BOFF – Acho que atrás da
vontade política tem outro problema, que é de ordem antropológica. E quem está
denunciando isso é o papa Francisco. Ele diz que a crise econômica e financeira
que atingiu o mundo inteiro é uma crise antropológica. Porque você considera o
ser humano uma mercadoria que se usa e descarta quando acabou de usar. O
sistema do capital não ama as pessoas. Ama as habilidades e não a pessoa.
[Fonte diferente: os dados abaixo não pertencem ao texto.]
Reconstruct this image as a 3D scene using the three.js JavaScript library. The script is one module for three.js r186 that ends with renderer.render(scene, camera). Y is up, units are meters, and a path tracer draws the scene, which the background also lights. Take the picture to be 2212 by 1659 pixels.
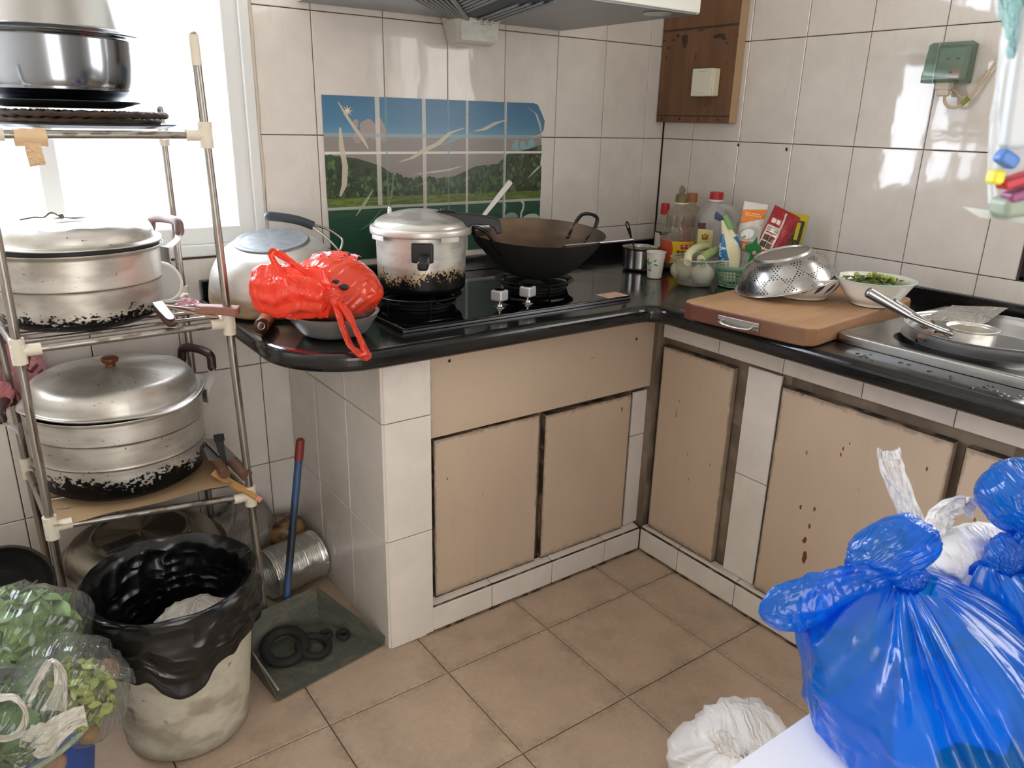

Enquanto perdurar essa compreensão, nós efetivamente não temos saída. Nós temos
que mudar. Nós estamos nas bordas da crise, ainda não estamos no coração da
crise.
DIÁRIO – De que forma essa
mudança é possível?
BOFF – Nós temos que
resgatar a inteligência mais ancestral dos seres humanos, a inteligência
emocional. A revolução é por pessoas sensíveis, afetivas, que se empenham com a
vida. Tem que ser como São Francisco (de Assis), que tinha relação de afeto, de
carinho, cuidado e proteção com a natureza. A cultura ocidental perdeu a
capacidade de sentir e se fez incapaz de chorar. Até 2008 havia 800 milhões de
famintos e, com a crise, subiu para 1,2 bilhão. Ninguém se move nos países a
fazer um fundo para ajudar. Essa mentalidade é suicida.
DIÁRIO – A partir desse
cenário é possível ter esperança?
BOFF – Eu acho que sim. Se
nós olharmos a história da humanidade, ela passou por 15 grandes crises e
sempre a vida triunfou. Acho que não será agora que nós vamos sucumbir.Temos
tecnologia, meios econômicos, só que nos falta o sentimento, o coração para
fazer. A alternativa que estão criando é que haja prosperidade, com crescimento
para os países pobres e a Europa e os Estados Unidos, que já cresceram,
poderiam investir na qualidade de vida.
DIÁRIO – Qual é o papel da
Igreja neste processo?
BOFF – A função das religiões
é dupla e esse papa está fazendo bem isso. A primeira é denunciar os riscos. E
segundo ela pode educar as pessoas com valores importantes da religião, como o
respeito. O papa, inclusive, já declarou que vai convocar uma assembléia
mundial das religiões sobre o tema vida no planeta. As igrejas estão
despertando para as suas responsabilidades. A marca registrada da teoria da
libertação é ‘sou pelos pobres e contra a pobreza’. O pobre é aquele que menos
direitos tem. Por isso, defendo os direitos humanos a partir dos pobres. O
maior biólogo vivo hoje, Edward Wilson, diz em seu último livro que nós só nos
salvamos se unirmos as duas forças maiores, que é a ciência e as religiões.